The October Kitchen

There’s a scene that exists in my mind like a memory, except that it isn’t one. It’s not that it couldn’t be, it’s just that it isn’t.

The setting for this scene is a kitchen. It’s an ordinary, unremarkable kitchen that doesn’t specifically exist. It’s exactly what you’d imagine if you pictured the kitchen of a 3-bedroom, 2-bathroom house built in 1998 in a neighborhood where every house looks the same, except that some of them are the mirror image of each other.

It’s not a very big kitchen. On the left is a refrigerator with a few magnets and papers stuck to the front. It’s not one of those stainless steel refrigerators with a crushed ice dispenser you might use if you wanted your cream soda to feel fancy; it’s the kind made of white metal that looks like tissue paper someone crumpled up and flattened out again. The wood cabinets are the color of honey, and the countertop is speckled beige laminate. A black Mr. Coffee maker is tucked into the corner beneath the cabinet where the coffee mugs are kept. Next to the refrigerator is a neat stack of papers and a few random items that never seem important enough to put away.

Over the sink is a window that looks out on the driveway, which runs along the side of the house. Hardly anyone’s driveway runs along the side of the house in real life, but in this scene it does. On the far right side of the kitchen is a door. It’s not the front door, but it’s the door that everyone in the house uses to come and go. Even friends know to use this door, and they know they don’t have to knock. The door has a window with powder blue curtains that are always pulled back, and the window above the sink has a powder blue valence to match. In the center of the kitchen is an island, and this island is the focus of the scene.

This scene takes place in October. Maybe it’s the Thursday before Halloween. The important part for the feeling of this scene is that it’s not a weekend day. It’s dark outside, maybe 6 o’clock or so in the evening, and everyone who lives in the house is just getting home.

Someone is setting plastic grocery bags on the kitchen island, and a couple of kids are crowding around to see what’s inside. Inside the bags are pumpkins, which were quickly chosen from the pile of pumpkins displayed in front of the grocery store. Even though it’s almost Halloween, there were still plenty to choose from.

There’s a candle burning just to the left of the Mr. Coffee maker. It’s supposed to smell like cinnamon, but it mostly smells like burnt cotton and melted paraffin wax. There’s a pizza on the way for dinner, and sugar cookies are baking in the oven. No one had to fuss over the sugar cookies because they’re the “ready to bake” kind that have seasonal designs printed right on the dough.

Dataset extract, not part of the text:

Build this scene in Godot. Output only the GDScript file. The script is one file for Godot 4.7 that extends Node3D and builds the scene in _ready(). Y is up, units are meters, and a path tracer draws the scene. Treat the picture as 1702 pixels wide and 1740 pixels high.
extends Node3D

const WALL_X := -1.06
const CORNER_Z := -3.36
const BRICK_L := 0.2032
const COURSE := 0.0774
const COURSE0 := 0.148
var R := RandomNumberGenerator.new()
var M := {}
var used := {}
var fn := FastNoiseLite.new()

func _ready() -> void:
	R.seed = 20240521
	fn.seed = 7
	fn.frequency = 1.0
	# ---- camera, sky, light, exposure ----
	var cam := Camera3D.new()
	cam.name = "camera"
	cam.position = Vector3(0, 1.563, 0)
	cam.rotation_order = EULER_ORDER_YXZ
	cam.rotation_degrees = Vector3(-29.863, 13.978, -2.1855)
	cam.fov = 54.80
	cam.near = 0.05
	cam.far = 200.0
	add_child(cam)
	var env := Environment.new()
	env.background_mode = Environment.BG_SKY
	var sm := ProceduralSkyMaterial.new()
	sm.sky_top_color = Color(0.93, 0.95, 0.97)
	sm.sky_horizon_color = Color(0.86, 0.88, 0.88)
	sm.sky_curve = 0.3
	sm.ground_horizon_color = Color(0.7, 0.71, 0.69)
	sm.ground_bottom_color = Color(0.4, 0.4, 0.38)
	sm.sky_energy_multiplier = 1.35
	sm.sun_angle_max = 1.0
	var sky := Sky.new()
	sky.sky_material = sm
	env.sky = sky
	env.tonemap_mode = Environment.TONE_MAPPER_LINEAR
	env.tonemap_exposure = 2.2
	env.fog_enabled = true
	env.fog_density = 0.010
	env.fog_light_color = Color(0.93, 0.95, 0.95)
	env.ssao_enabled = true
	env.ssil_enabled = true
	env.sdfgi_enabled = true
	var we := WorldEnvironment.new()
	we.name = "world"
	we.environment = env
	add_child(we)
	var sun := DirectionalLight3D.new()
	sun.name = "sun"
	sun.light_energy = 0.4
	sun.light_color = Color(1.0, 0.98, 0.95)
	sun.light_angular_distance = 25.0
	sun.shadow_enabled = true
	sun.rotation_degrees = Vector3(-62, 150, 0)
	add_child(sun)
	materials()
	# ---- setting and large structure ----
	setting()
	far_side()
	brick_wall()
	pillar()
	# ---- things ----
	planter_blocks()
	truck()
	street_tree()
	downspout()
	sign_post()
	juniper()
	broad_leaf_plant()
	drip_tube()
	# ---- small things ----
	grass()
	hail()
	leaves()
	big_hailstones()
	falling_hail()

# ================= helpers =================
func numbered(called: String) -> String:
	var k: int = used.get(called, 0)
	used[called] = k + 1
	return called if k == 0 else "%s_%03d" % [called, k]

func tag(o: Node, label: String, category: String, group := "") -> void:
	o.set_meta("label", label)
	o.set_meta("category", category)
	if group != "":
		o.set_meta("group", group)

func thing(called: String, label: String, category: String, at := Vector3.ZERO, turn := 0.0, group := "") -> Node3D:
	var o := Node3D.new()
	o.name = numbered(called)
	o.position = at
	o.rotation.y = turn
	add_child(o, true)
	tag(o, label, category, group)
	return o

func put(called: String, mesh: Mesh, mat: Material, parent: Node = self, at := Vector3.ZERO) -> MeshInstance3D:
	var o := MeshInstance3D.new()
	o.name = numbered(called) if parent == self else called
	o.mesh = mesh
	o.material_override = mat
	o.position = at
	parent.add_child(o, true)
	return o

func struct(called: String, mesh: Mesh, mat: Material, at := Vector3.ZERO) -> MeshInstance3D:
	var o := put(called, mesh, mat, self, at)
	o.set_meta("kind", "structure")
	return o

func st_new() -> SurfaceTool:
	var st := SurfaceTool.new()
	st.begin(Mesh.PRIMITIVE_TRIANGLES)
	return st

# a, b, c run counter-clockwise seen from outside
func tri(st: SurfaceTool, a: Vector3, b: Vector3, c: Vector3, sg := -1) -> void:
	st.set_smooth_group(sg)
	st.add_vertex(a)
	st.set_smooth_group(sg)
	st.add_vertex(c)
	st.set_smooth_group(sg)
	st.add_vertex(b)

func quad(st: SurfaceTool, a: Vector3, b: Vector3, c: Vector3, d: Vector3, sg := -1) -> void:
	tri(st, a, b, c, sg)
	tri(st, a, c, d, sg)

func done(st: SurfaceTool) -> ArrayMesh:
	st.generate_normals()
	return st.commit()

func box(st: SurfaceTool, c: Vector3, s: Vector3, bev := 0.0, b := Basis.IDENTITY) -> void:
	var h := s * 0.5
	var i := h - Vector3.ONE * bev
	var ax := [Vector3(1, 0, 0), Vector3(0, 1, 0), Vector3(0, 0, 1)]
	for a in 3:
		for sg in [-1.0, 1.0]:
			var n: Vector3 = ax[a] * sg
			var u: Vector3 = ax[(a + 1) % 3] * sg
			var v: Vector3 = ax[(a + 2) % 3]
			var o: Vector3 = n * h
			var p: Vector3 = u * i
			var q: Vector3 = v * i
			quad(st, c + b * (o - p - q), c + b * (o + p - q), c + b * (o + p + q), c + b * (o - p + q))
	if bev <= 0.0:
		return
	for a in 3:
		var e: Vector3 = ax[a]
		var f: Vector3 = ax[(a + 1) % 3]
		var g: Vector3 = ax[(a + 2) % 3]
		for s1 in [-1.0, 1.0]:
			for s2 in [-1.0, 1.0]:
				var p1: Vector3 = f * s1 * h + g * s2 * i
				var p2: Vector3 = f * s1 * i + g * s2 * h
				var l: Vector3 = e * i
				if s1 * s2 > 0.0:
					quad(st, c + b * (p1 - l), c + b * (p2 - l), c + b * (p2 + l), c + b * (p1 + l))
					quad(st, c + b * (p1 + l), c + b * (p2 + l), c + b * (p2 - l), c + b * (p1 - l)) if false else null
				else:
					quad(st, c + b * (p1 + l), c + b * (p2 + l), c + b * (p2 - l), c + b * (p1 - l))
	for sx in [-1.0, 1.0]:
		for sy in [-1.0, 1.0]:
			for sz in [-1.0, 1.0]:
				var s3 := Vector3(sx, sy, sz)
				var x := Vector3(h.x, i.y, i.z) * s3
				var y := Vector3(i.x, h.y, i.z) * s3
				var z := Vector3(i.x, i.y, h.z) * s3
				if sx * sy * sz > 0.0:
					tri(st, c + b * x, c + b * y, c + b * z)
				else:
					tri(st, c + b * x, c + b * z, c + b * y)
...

In this scene, the people in the house don’t actually start carving the pumpkins. It’s just that moment right before. When they’re taking the pumpkins out of the bags. When the warmth of the kitchen is the perfect contrast to the crisp outside air that blows in when the pizza arrives. When they’re deciding what kind of faces they’re going to carve and whether or not they’re going to roast the pumpkin seeds. When they’re eagerly anticipating eating three pieces of pepperoni pizza and two still-warm sugar cookies and a can of soda each. When no one is thinking about the pile of papers on the counter or the expired coupons tacked to the fridge or the cold coffee in the Mr. Coffee maker that needs to be dumped out.

This scene isn’t a memory, but it lives in my brain like one. I have plenty of memories of the kitchen of my childhood home, memories of perfect October nights, memories of pumpkin carving and sugar cookies and pepperoni pizza, memories of the way a candle smells after you blow it out, and memories of coming home to the people I love at the end of the day. But this scene isn’t any of those memories, nor is it a compilation of them.

This scene is a feeling that never lasts long enough. It’s the feeling of warmth from the inside, of taking a deep breath, of being fully connected to something, of everything being at just the right brightness and just the right volume, and of every detail fitting together.

This feeling is the guardrail I grope for when I find myself teetering on the edge of the cavern between how life is and the way I wish it could be. When loneliness and discouragement feel like terminal illnesses or when time seems to be somehow moving too fast and going on for too long at the same time.

When a door has been left open in my mind, allowing too many things to come in at once, I sometimes step through that door and close it behind me. And for a few moments, I find myself on the other side of that door, and inside the feeling of this October kitchen.